Cheryl made the journey of a lifetime. I can't even imagine enduring the pain of an 1100 mile backpacking trip. I loved the descriptions of scenery I will never see. Nd the stories of her encounters with other hikers. The first part of the story is tough to read. The loss of her mother sent her into a spiral that only the trail helped her survive it.
Mary Pat Holt
Feb 05, 2026
8/10 stars
I had forgotten this was an Oprah book (don't usually like those) but it was really good. I found myself reading passages aloud to my husband about Cheryl's hiking adventures. (We are day hikers only. OK, I am a day hiker. He has hiked/backpacked a lot but not on the PCT) Anyway, I really admired Cheryl's strength and determination to hike alone on the PCT for 100 days. Was she a bit naive? Yes. Did she make poor choices in her life and marriage? Yes. Was she inadequately prepared for this type of trip? Yes. That's what made her so appealing. She was flawed, like all of us. She was just doing her best trying to get through a crappy time in her life. I know comparisons have been made to Eat, Love Pray and even Into The Wild but I think her story is different from those. Yes, she is seeking to find herself but she doesn't have unlimited wealth to travel all over the world to do that (like EPL). Heck, many times, she had less than $2. Remember, she was unprepared! And unlike the young man in Into The Wild, she survives her journey and is able to write about it. Which brings me to the writing...I thought it was great! I felt like she was telling me this story and I could picture it all as it happened, especially when she lost her boot over the mountain. Unprepared, again! I think about people who just take off to go find themselves, rediscover or whatever....and I have come to 2 conclusions.
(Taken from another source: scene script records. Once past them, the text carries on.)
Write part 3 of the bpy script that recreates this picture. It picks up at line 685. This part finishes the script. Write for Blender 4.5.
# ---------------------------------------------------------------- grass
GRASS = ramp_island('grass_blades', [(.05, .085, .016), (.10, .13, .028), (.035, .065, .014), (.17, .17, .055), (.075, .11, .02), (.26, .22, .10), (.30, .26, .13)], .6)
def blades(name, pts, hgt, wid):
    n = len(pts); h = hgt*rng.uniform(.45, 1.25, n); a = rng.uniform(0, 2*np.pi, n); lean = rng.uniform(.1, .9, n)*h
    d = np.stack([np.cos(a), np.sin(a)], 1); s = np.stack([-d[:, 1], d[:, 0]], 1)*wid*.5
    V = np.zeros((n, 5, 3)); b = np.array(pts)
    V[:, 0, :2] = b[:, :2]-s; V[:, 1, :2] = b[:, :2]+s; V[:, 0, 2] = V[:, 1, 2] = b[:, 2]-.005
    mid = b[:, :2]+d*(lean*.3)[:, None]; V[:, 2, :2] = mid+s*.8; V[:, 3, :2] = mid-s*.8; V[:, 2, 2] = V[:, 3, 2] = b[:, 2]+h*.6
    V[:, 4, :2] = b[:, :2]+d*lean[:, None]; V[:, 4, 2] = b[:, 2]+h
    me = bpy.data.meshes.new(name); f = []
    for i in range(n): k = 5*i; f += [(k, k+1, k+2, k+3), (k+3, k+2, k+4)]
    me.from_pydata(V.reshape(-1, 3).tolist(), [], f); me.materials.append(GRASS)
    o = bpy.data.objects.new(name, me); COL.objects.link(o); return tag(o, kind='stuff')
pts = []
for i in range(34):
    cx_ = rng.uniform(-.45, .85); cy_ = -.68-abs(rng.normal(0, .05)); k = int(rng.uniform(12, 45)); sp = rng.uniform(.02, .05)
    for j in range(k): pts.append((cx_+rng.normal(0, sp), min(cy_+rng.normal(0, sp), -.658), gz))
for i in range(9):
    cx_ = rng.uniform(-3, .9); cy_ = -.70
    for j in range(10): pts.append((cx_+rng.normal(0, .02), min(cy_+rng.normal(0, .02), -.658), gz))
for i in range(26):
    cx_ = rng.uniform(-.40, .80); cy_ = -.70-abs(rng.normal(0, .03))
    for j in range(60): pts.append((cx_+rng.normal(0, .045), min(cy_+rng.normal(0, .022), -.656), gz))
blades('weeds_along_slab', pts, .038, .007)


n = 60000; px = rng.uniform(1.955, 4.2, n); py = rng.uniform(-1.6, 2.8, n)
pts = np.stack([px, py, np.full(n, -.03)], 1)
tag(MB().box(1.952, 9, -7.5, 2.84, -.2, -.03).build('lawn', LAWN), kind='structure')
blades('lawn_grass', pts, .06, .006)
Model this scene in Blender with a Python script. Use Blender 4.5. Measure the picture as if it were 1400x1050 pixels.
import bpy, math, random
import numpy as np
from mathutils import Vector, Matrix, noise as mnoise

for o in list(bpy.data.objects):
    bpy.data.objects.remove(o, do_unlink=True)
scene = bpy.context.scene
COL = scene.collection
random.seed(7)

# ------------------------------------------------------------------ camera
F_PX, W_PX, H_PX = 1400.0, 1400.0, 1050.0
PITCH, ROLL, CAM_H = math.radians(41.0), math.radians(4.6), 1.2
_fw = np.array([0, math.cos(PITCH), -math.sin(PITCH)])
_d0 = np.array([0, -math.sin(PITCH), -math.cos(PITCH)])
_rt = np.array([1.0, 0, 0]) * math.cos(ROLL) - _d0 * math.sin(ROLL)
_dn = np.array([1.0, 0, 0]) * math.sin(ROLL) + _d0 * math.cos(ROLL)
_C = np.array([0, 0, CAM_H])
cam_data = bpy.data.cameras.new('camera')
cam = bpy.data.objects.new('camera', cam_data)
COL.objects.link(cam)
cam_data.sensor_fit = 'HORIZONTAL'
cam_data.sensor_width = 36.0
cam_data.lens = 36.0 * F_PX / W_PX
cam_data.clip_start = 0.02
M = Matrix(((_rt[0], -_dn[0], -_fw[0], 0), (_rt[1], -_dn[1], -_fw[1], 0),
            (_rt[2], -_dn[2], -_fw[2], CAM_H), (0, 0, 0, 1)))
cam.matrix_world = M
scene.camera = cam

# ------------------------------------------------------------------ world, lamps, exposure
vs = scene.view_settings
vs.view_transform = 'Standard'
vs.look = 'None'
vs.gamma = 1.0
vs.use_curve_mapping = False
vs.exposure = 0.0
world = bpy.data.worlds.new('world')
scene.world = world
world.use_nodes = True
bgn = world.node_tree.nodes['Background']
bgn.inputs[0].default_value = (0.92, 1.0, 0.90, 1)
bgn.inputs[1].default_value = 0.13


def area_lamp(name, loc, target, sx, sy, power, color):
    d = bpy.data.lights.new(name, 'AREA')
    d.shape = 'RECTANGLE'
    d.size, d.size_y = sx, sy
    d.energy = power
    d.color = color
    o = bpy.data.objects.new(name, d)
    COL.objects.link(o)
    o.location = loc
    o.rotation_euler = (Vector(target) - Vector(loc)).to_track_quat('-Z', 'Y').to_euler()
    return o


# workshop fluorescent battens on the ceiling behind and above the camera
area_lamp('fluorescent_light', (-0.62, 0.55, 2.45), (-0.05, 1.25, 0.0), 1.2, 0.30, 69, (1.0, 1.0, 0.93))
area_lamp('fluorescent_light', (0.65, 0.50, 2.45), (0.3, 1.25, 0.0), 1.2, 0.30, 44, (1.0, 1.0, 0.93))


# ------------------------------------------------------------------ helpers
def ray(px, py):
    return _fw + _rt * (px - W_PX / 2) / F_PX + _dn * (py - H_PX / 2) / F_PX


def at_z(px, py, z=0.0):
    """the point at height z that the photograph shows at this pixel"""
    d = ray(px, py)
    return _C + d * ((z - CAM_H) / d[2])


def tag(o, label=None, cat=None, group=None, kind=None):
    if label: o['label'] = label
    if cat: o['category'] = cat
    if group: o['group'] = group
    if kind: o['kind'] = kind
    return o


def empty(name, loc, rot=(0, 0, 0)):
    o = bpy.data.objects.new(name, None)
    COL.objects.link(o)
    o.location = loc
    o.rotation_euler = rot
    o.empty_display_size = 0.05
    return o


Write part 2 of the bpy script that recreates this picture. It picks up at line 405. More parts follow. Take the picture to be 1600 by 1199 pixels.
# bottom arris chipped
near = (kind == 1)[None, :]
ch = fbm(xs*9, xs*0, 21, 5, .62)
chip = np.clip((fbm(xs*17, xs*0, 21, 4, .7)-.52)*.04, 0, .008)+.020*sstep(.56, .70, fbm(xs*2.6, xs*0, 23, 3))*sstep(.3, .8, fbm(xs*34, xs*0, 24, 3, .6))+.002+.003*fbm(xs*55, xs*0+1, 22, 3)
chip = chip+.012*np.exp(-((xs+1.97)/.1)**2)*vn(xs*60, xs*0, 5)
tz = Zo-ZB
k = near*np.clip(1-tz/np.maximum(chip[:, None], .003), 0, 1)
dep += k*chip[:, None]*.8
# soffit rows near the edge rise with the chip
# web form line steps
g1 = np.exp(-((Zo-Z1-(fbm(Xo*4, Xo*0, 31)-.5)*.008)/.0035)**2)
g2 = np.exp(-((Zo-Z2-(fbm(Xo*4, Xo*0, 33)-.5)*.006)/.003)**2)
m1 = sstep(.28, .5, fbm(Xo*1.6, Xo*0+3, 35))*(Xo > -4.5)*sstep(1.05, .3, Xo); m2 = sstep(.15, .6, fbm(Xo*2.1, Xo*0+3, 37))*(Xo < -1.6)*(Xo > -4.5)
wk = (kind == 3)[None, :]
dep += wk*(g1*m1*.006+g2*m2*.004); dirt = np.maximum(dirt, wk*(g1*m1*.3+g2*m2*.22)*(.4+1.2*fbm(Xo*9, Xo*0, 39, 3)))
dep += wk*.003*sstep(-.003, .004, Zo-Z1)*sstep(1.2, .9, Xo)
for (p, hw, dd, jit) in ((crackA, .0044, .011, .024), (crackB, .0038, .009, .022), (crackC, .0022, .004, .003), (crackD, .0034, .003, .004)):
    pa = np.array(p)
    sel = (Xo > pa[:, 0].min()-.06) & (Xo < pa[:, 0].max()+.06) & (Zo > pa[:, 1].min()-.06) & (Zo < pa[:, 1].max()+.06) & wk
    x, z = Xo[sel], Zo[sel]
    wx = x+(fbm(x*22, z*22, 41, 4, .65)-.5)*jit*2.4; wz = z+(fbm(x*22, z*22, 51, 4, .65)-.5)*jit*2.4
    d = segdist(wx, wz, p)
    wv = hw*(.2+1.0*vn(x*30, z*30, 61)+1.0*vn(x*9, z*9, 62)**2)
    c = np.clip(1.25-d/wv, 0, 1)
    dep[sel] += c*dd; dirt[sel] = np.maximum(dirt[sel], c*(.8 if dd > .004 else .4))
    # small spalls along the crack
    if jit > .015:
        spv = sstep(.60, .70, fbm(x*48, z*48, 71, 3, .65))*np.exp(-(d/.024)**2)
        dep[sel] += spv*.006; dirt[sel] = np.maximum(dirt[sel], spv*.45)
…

They are either older and can financially afford to have such an adventure (ELP) or they are young (like Cheryl and Into The Wild guy), broke already (or close to it),no spouse, no kids, no responsibilities.
anne ducastel
Jan 08, 2026
6/10 stars
I enjoyed the writing style tremendously, it was a fast and easy read and I appreciated the author's brutal honesty, to the point where at times, I wished she had not just shared that with me...BUT I had difficulties sympathizing with the author, for her lack of maturity and discernement. There is such a distinct disconnect between the writing style and the author's behavior in the book that I even wondered at times if she was writing about a fictional character.